By Michelle Allen
Michelle Allen is a community storyteller dedicated to preserving the history and charm of Hesperia. Follow along at www.echoesofthewillow.com for more inspiring local stories.
Some ancestors leave behind recipes and heirlooms. Others leave behind revolutions.
I recently uncovered a remarkable connection to Bertha Duppler Baur (1874–1967)—a pioneering businesswoman, suffragist, philanthropist, and Republican Party powerhouse who helped shape Chicago’s civic and political landscape for nearly seven decades. Through my great-grand aunts, Margaret Josephine Engel Hamilton and Catherine M. Kieslich Stucker Chatt, I may be related to Bertha—making this discovery not just historical, but personal.

Bertha’s life was a series of bold firsts. She was one of the earliest female graduates of Chicago-Kent College of Law in 1908, though she never practiced. Instead, she stepped into leadership at the Liquid Carbonic Company, founded by her husband Jacob Baur, and served on multiple corporate boards—a rarity for women of her time.

She was a national Republican committeewoman for Illinois from 1928 to 1956, hosted the 1952 Republican National Convention, and twice ran in the Republican primary for Congress in the 1930s. Her civic work included selling Liberty Bonds during WWI, raising $1 million for the Chicago Civic Opera, and helping secure Illinois’ ratification of the Nineteenth Amendment in 1919. She later co-founded the League of Women Voters and attended the International Woman Suffrage Alliance Conference in Geneva in 1920, where women from 36 countries gathered to advocate for equality and civil rights.

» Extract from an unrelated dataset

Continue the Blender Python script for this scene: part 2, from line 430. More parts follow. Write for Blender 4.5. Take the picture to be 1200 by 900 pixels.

Bertha’s story is one of grit, grace, and unapologetic ambition. She was presented to Queen Mary of England, entertained European royalty, and remained active in politics into her nineties. She even collected elephant-adorned hats—a whimsical nod to her lifelong dedication to the Republican Party.
To think that her blood may run through mine is both humbling and electrifying. Her legacy reminds me that the fight for voice, visibility, and justice is not just history—it’s inheritance.
I’ll be diving deeper into her papers at the Chicago History Museum, tracing the threads that connect her to my family. But for now, I hold this truth close: I come from women who didn’t just witness history—they helped write it.